3. David U - August 7, 2005

Great post Chris! Have you read the “Joshua” book by Girzone? They address this concept you have touched on…………Jesus amongst us today. REALLY good stuff!

Keep em coming, bro!


4. Keith Brenton - August 7, 2005

More proof that Jesus was masterful at transforming.

5. Matt - August 8, 2005

Great exercise, Chris! I want to try a few…

* “Blessed are those who dwell in cubicles, for you will find work that is rich and satisfying.”

* “Blessed are the homeless, for they shall live in the house of God.”

* “The Kingdom of God is like a teenager who misplaced her Ipod…”

* “To what can I compare the Kingdom of God? It is like an investor with high risk capital. He gave $50,000 to one entrepreneur, $100,000 to another, and $500,000 to another…”

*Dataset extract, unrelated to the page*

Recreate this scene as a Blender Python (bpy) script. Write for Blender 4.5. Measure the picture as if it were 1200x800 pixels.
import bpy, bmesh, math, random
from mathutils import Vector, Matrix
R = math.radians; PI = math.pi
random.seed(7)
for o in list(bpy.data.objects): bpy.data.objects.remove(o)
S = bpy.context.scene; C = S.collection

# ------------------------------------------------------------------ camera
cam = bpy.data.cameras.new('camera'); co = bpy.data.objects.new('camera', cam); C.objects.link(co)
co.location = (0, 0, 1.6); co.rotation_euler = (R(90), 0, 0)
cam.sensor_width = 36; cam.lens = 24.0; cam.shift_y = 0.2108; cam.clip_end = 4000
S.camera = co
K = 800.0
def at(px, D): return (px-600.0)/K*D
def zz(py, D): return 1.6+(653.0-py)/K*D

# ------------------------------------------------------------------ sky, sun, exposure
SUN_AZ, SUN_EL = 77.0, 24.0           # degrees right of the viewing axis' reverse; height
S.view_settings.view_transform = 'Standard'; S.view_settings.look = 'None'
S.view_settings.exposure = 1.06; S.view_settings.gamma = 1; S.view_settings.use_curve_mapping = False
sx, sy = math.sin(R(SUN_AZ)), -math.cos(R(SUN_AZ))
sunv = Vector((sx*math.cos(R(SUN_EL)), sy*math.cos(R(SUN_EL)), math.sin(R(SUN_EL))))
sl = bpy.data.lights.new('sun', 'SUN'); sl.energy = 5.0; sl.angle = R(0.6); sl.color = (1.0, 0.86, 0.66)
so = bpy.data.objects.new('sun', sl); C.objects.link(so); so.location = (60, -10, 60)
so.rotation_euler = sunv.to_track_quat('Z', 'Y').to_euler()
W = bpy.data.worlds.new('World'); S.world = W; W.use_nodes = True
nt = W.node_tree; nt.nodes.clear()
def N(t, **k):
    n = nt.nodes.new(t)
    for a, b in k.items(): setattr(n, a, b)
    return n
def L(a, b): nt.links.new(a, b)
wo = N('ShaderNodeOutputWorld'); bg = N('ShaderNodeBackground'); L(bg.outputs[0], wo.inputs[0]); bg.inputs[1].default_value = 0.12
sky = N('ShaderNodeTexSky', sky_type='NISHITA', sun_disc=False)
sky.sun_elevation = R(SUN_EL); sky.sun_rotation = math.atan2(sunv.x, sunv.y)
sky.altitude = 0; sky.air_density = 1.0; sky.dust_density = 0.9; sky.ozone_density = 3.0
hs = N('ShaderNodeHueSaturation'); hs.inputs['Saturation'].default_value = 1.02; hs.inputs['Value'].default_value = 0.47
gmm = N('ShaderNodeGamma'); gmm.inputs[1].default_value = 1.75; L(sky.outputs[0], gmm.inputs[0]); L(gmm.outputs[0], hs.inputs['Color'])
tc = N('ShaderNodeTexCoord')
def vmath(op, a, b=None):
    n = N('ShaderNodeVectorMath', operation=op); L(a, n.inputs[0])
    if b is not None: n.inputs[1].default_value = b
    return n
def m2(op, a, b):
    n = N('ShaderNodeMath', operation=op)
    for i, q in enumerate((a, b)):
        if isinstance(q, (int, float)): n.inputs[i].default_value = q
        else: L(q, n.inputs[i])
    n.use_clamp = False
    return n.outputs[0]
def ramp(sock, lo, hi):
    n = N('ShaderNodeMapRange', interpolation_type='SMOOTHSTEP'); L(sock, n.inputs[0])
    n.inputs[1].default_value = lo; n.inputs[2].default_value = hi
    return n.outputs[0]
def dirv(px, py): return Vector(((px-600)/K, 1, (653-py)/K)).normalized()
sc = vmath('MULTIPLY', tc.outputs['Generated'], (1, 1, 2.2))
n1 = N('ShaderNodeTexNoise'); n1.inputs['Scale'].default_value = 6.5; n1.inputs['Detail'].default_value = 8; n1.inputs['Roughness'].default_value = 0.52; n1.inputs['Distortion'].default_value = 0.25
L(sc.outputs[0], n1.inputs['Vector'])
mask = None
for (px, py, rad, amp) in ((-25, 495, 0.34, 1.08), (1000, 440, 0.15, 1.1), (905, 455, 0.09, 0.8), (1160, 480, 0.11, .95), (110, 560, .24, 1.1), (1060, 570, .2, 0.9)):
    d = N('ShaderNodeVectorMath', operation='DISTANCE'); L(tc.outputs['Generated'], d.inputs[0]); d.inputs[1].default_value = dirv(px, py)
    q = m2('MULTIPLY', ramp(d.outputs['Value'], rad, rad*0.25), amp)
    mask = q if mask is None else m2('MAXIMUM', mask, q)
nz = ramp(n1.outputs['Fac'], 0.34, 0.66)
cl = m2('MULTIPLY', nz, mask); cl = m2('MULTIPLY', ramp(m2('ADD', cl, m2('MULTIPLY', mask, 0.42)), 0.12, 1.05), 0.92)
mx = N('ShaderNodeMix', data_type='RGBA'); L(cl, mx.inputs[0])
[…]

* “…and she became a prostitute, working the streets near a crack house. Then, when she came to her senses, she said: ‘Why am I selling myself to men when the people who work for my daddy earn good wages for honest work. I will go to him and say, ‘Father, I have acted wrongly toward you and toward God. I no longer deserve to be treated as a daughter…'”

6. DJG - August 8, 2005

The kingdom of heaven is like a round of golf…you are going to sometimes be off of the straight and narrow, but take your penalties and get right back in the game.

7. Steve Duer - August 8, 2005

Good post. I wonder if Jesus would call telemarketers in stead of tax collectors now?

8. Fajita - August 8, 2005

Steve LOL. Could a telemarketer become an apostle? Oh man, what a concept.

9. Chad Nall - August 8, 2005

Great post, Chris. I was at Astroworld Saturday. The day included a concert by Third Day. All the Gomers and others began waiting at the gate for the ampitheater to open. As they waited, some began singing. Then, they stampeded each other to get the best seats. I wonder if Jesus would have gone to the concert or hung out with the crowds at the rides.

This doesn’t have much to do with our use of language and vernacular when sharing the good news of the kingdom.